I rejected Christ that day. I wanted no part of it. I’m going to get my ring, then I’ll have time for God, I decided. And I went back to LSU, averaged over 44 points a game, and in 1970 signed the largest contract in sports history. I sat at a press conference with Howard Cosell and 42 microphones and said, ‘I’ve arrived! Now all I need is that ring! Then I will be happy for the rest of my days on earth.’
That was me, on the outside. But at the height of my popularity, I was miserable. I took up karate then got into Hinduism and reincarnation. I tried transcendental meditation, astro-planing, chanting and dabbled in the occult. I read everything on UFOs. I became a radical nutritionist then a vegetarian. I took life-extending drugs from eastern Europe because I wanted to live to be 150.
Then I began thinking, What happens after 150? Why am I here? Is this all there is to life? I had rejected Christ at 19 and gone back into the wilderness, and I hated it.
In 1980, I quit basketball out of pride and immaturity. I was so bitter I divorced myself from everything in basketball.

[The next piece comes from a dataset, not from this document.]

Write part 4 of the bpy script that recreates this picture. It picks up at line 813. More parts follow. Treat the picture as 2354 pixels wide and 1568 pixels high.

I stayed home, changed my phone numbers and moped. That went on for two years.
The fateful night in November 1982 started just like any other. I watched TV, grumbled in my $300,000 house, and went to bed about midnight. But I could not sleep. All the sins of my youth kept parading through my mind. This had never happened to me before. I was up all night. I cried out to God, suddenly remembering the gist of the prayer offered at that conference 17 years earlier. I asked Jesus to come into my life. Nothing gave me the peace that Jesus gave me that night.
I eventually got back into basketball. And when I finally got that ring with my name on it, do you know what Bible verse popped into my mind? ‘For what will a man be profited if he gains the whole world and loses his soul?’ (Matthew 16:26). Do you have a brass ring you’re striving for today? Take it from me—don’t look anywhere but to Jesus, who gives a peace that lasts.